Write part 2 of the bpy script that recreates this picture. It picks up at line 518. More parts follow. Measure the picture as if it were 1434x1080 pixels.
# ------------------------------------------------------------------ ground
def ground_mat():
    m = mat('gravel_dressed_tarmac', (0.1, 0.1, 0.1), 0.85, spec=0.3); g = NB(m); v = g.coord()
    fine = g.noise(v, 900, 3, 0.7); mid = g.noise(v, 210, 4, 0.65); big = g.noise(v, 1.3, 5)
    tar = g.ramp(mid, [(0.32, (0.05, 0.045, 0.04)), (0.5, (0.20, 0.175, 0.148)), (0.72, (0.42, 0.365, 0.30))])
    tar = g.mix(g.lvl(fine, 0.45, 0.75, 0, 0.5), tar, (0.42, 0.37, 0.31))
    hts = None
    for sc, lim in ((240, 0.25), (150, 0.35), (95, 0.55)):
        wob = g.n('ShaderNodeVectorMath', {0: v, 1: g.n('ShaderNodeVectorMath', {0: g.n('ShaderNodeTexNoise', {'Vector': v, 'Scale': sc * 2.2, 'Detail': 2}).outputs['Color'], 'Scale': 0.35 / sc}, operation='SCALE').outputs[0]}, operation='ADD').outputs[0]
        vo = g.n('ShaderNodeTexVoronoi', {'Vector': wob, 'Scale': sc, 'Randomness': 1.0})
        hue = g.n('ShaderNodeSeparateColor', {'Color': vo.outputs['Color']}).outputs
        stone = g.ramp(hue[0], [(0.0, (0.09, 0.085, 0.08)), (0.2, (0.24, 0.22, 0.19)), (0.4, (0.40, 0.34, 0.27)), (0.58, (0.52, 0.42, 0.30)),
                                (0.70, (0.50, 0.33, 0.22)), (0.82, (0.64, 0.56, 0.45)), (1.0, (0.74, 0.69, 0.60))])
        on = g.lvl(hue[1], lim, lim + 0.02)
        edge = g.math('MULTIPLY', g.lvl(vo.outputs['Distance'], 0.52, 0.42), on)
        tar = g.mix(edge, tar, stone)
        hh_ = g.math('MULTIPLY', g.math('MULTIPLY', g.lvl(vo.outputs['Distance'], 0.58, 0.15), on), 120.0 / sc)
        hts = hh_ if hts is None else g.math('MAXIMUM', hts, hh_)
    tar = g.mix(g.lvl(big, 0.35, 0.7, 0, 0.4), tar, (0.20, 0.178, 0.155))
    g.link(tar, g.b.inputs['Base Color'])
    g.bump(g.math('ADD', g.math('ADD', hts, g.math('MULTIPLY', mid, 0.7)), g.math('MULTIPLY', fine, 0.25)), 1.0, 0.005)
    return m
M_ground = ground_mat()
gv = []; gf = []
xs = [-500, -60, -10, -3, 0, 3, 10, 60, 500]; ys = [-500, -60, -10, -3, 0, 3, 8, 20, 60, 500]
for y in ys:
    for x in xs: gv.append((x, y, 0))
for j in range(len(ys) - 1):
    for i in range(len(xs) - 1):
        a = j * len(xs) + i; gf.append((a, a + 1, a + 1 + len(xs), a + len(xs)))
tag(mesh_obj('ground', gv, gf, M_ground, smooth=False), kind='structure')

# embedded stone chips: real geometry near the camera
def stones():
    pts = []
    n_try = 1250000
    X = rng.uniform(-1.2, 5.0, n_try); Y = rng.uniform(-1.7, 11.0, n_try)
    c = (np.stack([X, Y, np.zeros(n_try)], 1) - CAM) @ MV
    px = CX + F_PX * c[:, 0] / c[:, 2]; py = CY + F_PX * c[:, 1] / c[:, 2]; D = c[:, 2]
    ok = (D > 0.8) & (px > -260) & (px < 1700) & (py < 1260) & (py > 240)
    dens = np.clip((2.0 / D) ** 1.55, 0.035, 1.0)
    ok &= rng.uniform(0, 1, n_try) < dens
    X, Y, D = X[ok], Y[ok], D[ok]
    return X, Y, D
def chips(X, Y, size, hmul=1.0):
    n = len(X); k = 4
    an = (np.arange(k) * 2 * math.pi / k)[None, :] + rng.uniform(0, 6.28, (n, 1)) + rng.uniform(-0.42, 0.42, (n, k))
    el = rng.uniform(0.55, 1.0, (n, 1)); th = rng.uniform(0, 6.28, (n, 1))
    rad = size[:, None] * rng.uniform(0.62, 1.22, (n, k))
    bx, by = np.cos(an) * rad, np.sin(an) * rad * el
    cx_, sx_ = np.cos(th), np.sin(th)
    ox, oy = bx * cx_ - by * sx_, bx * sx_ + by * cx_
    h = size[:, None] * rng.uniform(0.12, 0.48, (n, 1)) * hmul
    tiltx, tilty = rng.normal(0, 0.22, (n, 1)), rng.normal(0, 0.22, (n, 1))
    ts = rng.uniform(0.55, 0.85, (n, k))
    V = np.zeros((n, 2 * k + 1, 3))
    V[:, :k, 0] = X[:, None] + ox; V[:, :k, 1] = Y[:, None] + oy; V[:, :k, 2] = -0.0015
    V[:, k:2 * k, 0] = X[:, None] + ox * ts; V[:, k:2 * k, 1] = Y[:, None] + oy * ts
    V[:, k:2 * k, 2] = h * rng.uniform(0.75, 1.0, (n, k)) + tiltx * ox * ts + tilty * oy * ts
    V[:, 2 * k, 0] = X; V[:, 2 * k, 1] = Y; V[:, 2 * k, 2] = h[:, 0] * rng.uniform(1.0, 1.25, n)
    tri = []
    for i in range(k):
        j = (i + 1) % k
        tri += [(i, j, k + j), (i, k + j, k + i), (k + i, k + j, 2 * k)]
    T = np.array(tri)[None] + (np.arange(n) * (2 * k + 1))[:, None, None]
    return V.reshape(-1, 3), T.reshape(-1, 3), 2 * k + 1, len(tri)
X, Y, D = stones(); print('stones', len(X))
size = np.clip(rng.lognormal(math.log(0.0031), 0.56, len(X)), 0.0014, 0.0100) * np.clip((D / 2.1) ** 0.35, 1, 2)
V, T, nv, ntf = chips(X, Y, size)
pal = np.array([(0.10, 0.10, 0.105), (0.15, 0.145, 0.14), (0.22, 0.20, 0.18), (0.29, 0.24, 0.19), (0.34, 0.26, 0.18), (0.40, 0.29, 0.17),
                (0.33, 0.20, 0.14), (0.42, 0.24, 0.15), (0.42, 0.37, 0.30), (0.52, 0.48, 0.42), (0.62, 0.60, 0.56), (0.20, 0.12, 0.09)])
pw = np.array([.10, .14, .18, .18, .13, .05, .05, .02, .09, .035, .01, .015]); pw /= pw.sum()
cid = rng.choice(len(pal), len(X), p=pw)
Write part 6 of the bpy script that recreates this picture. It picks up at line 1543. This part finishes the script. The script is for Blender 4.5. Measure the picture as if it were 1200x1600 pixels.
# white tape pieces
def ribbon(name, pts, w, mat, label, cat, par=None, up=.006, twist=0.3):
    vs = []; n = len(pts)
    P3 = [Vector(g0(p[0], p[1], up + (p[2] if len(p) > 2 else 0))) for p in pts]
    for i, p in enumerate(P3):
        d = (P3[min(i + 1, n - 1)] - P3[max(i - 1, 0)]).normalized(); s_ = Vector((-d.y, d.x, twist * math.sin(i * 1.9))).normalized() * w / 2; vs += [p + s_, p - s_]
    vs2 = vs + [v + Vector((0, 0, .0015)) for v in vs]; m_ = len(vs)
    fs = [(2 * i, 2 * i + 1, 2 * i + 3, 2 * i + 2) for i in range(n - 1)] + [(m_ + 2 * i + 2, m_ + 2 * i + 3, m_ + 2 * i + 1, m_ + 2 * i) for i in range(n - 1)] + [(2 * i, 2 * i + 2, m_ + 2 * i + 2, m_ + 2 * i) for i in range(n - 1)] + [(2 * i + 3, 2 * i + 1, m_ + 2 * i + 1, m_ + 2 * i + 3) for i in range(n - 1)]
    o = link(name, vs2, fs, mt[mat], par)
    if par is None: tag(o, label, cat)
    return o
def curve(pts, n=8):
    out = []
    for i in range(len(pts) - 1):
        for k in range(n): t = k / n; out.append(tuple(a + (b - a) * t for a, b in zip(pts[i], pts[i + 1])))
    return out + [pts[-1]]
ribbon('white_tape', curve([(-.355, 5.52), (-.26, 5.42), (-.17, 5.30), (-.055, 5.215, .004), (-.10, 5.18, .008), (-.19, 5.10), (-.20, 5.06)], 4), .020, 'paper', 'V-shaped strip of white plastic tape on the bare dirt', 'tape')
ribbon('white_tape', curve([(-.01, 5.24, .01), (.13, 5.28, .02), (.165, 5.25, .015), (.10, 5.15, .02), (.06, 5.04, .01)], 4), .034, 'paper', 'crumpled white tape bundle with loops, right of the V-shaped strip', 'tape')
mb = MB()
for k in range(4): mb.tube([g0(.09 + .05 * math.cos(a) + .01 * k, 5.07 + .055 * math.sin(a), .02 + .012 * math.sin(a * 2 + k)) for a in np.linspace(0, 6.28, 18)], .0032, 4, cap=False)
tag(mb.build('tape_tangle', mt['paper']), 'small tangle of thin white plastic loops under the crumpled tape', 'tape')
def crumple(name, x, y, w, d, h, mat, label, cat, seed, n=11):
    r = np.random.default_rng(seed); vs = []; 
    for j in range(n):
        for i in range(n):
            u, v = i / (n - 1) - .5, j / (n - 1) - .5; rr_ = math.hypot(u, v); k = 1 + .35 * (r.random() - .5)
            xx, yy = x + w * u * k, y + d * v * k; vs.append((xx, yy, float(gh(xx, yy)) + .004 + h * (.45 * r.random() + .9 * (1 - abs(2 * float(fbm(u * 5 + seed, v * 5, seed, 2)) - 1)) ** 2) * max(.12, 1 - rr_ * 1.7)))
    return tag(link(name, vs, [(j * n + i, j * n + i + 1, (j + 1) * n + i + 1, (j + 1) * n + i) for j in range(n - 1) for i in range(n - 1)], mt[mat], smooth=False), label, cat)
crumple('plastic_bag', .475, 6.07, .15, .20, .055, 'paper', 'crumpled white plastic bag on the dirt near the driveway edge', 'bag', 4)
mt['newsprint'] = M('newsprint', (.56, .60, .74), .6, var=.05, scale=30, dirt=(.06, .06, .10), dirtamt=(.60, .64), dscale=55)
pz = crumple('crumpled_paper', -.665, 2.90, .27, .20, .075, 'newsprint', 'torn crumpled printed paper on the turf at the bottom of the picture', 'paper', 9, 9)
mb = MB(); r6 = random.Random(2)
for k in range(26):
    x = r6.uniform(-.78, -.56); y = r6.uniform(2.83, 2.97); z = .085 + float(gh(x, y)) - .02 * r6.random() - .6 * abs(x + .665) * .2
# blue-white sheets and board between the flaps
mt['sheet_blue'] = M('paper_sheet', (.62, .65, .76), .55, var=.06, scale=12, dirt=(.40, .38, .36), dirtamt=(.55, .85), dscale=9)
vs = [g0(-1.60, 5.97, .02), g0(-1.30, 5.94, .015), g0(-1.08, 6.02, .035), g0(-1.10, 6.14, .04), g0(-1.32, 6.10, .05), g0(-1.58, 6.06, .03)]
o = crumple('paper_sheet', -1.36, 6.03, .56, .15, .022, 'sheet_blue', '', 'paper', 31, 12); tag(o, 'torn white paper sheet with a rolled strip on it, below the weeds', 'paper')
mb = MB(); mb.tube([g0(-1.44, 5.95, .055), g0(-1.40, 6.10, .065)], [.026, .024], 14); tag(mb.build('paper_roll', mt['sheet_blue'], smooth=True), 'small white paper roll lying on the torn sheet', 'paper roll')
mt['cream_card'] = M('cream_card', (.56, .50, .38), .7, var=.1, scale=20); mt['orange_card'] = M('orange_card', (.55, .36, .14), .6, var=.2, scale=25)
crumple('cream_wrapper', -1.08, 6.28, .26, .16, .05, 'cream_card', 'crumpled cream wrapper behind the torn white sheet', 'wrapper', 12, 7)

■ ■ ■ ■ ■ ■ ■

## Work to do
From the records above, pull out each line that has "script".

## Exercise result
Write part 2 of the bpy script that recreates this picture. It picks up at line 518. More parts follow. Measure the picture as if it were 1434x1080 pixels.
Write part 6 of the bpy script that recreates this picture. It picks up at line 1543. This part finishes the script. The script is for Blender 4.5. Measure the picture as if it were 1200x1600 pixels.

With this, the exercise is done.